> Instructions for the task: Copy each line below that contains "scene".

○ ○ ○ ○ ○

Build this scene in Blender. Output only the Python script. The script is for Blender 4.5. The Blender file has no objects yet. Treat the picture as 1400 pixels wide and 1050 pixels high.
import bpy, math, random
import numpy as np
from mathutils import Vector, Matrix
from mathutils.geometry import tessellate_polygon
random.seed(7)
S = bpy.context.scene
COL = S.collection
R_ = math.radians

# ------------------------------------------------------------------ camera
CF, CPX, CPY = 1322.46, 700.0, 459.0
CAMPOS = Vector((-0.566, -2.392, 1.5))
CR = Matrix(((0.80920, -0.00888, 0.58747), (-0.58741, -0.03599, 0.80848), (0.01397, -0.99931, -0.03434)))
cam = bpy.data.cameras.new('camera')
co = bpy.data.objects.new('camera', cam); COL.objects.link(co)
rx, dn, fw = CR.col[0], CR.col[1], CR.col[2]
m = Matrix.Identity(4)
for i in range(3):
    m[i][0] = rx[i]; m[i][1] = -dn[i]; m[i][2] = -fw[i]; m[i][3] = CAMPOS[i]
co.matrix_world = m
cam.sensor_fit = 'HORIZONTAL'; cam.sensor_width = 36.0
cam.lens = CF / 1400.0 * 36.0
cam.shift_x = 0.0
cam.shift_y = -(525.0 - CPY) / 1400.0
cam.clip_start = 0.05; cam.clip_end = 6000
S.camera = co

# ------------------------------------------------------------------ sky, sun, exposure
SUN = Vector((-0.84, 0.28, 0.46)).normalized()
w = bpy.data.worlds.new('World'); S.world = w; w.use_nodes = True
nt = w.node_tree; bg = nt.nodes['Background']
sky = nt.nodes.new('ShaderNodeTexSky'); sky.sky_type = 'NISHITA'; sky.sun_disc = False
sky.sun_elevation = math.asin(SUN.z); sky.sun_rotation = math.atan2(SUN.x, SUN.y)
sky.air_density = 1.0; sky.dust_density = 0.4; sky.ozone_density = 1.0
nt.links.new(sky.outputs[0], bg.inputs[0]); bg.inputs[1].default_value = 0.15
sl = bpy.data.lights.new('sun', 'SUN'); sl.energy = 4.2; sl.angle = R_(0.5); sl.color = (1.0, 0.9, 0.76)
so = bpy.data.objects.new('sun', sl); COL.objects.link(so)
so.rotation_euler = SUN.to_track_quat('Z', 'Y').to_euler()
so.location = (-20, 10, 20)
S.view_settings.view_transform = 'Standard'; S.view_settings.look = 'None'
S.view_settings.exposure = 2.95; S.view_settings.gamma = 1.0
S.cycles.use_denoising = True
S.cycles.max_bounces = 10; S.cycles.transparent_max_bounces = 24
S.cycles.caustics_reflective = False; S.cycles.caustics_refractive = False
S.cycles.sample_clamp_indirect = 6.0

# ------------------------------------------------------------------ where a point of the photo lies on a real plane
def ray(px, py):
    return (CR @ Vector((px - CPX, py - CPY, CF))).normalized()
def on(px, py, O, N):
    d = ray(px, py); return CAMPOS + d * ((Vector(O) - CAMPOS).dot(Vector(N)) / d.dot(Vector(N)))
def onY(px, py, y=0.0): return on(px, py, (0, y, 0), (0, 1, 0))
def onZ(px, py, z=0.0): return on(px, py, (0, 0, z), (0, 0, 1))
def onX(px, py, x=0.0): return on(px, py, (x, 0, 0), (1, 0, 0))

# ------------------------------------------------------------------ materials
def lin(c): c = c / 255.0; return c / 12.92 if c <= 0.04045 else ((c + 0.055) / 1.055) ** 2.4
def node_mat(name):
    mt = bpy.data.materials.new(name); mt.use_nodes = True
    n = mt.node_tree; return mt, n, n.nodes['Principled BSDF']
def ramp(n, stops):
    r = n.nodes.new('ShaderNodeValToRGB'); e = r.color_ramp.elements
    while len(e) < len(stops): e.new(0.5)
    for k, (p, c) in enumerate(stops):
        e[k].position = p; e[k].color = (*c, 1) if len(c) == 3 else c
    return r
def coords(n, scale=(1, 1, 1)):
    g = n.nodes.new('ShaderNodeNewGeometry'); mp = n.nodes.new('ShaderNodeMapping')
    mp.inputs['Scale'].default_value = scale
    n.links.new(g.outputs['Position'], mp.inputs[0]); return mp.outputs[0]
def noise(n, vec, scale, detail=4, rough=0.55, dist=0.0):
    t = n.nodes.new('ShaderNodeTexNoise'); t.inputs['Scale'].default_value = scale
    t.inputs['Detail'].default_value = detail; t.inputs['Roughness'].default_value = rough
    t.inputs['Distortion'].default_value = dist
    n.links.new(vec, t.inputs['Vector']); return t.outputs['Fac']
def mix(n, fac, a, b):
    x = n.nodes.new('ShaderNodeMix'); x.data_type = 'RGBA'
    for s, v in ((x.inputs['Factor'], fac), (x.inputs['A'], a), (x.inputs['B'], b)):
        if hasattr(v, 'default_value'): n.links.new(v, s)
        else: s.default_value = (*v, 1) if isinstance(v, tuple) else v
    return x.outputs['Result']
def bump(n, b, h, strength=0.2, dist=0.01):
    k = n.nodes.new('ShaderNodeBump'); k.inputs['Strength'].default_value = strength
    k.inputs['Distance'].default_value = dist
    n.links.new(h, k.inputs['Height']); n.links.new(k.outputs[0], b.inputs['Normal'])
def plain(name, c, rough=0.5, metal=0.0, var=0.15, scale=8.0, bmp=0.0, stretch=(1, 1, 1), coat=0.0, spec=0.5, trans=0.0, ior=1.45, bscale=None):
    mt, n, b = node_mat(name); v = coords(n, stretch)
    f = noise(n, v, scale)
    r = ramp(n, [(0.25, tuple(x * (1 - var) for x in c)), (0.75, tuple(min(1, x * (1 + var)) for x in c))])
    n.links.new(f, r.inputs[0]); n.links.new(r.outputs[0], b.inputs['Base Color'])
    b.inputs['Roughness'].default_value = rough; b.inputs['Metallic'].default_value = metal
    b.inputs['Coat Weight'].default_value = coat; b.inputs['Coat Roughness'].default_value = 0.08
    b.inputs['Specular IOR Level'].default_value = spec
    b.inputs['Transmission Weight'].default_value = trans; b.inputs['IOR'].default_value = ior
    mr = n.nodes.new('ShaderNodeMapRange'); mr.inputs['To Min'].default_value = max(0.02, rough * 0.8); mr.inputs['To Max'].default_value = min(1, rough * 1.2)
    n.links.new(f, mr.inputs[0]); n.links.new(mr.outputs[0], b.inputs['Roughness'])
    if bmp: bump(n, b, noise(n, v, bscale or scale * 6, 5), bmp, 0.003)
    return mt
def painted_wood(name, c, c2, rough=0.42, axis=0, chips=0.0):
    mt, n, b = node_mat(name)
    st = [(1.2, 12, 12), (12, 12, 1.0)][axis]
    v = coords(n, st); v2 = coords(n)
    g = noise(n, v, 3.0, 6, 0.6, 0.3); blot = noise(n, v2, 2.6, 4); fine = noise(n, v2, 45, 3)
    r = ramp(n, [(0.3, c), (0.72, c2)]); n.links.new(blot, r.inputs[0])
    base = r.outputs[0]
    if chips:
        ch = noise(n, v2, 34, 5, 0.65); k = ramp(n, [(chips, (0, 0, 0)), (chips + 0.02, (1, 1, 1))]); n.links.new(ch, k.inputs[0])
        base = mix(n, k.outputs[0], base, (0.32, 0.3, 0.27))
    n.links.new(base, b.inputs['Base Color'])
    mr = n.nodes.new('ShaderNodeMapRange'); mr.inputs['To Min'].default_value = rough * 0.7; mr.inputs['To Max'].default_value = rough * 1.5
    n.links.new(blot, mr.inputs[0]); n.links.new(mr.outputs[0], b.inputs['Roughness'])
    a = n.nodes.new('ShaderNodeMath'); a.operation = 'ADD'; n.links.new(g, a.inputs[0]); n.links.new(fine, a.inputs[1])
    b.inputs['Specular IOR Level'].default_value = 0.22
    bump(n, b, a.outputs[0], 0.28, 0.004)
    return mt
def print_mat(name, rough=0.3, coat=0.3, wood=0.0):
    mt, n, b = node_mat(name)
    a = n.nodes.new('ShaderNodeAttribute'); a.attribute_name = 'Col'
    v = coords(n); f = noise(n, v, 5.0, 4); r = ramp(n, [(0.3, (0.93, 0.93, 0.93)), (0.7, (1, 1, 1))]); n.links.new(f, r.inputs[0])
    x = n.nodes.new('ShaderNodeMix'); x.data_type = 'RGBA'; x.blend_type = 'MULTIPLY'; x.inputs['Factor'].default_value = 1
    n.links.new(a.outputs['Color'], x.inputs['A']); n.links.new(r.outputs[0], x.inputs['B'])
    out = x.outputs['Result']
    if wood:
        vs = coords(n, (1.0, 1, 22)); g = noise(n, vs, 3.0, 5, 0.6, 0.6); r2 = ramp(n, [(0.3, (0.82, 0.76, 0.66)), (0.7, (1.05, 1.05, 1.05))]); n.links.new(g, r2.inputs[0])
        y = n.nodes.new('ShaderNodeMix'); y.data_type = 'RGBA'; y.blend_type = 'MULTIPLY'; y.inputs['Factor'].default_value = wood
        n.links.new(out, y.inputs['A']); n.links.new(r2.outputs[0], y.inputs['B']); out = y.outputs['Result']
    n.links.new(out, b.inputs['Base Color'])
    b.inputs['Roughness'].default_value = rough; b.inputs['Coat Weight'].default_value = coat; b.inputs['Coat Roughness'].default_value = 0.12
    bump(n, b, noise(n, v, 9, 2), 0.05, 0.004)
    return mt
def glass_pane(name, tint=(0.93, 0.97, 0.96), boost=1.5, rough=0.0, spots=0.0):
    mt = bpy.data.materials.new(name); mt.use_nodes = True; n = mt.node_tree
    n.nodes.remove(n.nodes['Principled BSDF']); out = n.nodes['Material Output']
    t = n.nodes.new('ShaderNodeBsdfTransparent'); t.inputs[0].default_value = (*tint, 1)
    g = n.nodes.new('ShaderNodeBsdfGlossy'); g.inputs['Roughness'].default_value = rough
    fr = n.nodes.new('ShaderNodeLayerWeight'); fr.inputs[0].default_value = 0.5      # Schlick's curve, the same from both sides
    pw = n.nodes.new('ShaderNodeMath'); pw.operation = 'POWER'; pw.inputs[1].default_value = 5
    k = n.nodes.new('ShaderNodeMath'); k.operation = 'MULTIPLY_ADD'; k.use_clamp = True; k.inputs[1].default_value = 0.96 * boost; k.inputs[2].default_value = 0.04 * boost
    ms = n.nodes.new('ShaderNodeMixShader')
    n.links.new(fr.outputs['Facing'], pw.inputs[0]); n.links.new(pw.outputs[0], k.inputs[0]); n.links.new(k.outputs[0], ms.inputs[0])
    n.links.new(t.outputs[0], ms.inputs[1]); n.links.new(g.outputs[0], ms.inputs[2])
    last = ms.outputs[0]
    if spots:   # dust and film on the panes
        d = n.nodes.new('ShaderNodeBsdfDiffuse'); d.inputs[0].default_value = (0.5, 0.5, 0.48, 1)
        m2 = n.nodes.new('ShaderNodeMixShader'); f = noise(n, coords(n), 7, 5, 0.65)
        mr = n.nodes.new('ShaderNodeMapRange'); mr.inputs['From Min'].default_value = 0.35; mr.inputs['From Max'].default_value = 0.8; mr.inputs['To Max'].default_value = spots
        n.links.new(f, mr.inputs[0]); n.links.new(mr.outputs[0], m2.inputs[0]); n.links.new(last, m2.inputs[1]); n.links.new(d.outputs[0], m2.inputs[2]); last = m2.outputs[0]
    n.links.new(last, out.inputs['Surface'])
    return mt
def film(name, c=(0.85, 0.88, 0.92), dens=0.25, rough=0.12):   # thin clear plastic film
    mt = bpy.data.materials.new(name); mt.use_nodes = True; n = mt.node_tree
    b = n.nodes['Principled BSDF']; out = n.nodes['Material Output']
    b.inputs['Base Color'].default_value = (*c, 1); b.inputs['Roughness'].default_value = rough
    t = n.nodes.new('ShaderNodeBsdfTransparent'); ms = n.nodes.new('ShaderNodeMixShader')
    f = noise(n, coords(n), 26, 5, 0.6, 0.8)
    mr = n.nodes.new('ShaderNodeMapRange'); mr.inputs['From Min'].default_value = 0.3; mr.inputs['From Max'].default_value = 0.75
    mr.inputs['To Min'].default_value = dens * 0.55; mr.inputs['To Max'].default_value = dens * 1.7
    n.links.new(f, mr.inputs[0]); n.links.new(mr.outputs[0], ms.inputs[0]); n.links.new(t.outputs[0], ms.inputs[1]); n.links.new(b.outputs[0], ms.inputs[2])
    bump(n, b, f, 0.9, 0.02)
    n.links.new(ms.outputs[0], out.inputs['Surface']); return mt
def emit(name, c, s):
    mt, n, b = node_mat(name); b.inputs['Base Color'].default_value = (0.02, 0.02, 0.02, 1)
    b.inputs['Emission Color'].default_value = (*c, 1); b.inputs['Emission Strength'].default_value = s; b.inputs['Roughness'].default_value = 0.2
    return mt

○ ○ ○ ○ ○

> Exercise output:
Build this scene in Blender. Output only the Python script. The script is for Blender 4.5. The Blender file has no objects yet. Treat the picture as 1400 pixels wide and 1050 pixels high.
S = bpy.context.scene